How unsafe?  Federal officials prefer not to know. I have drawn attention to:

 

The Nigerian military is emptily declaring that it has deployed its special forces across the country in a renewed onslaught on insurgency and other security threats

DSS Director-General Adeola Ajayi saying that Nigerians should defend themselves and not expect the national defence mechanisms to do so; and,

Former Chief of Air Staff Hassan Abubakar announcingthat the Air Force flew 15,915 hours in 18 months, as if air miles scare kidnappers!

With the self-importance displayed by top national security chiefs and the mass media’s failure to provide accurate and sustained on-ground reporting across the country, Nigeria has remained a jungle—punctuated only by occasional official claims of strikes against insurgents. Vast swathes of the nation remain abandoned to criminals who loot, burn, and kill at will.

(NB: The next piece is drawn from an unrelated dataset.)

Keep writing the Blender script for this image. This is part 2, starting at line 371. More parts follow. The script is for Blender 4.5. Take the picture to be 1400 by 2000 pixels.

So, is there a genocide against Christians in Nigeria? Predictably, the government’s response is: NO! That is because it has never truly confronted insecurity, preferring instead the comfort of merely asserting “security.” It cannot admit to a Christian genocide without simultaneously confessing that it has failed in its primary responsibility of governance.

 

Only last April, I urged the government, obviously lacking both commitment and a strategy, the same weakness that had doomed the Muhammadu Buhari administration, to deploy “a comprehensive, professional, multi-dimensional field offensive” against insecurity.

 

“Like the [World] Bank, the world continues to warn Nigeria, as have many others, such as the London Financial Times, the Wall Street Journal, The Economist, and the New York Times,” I said.

 

As part of its general emptiness and cluelessness regarding governance, it did not. That explains why it was shocked when Trump, last week, raised the spectre of possible military intervention. The truth is not only that the Tinubu government rejects the accusation of genocide—it simply refuses to accept the responsibility of governance, period.

 

 

I am not saying that the US should invade Nigeria—not to protect Christians, anyway. If the US truly wishes to advance Nigeria’s democratic interests, violence is a cynical choice that would benefit neither the US, where democracy is also under strain, nor Nigeria.

 

What Nigeria needs is a sustainable mechanism by which those who govern the country can truly be held accountable, first through free and fair elections, and then by the rule of law.

 

What is currently happening is a kakistocratic conquest in which the vilest and most offensive are herded into power in a political pantomime that mimics elections and decent judicial review.

 

And then, when that is done, the beneficiaries travel the world. They are the ones who can send their wives shopping in the finest shops and malls in Europe and Asia; their families to schools in the U.S., while they buy real estate wherever they please.

 

The U.S. does not need to protect Christianity against anyone by force of arms, with the possibility of leaving communities eternally injured, resentful and distrustful.

 

If the U.S wishes to do the right thing, it is humanity, not religion, that needs protection.  Let Trump show leadership in that regard by reinstating the broken international programmes, such as USAID, that he abruptly terminated this year.

 

Let him extend security assistance, as well as generous economic and educational opportunities, to troubled regions and nations, not merely to feed degenerate leaderships, but to nurture the growth of vibrant and hopeful ones. Let him cut off the paths to international prosperity for the villains who feast on their own people.

 

 

The truth is that Nigerians have been in tears for years, in a nation where soothsayers make far more sense, and advance further, than truth-tellers. There is tremendous violence, including against Christians, but it is the violence of many different blades cutting at many different targets.

 

In that sense, the deepest genocide happens in broad daylight, against the most vulnerable, perpetrated by powerful politicians and governments.

And a hundred US armies cannot win that one.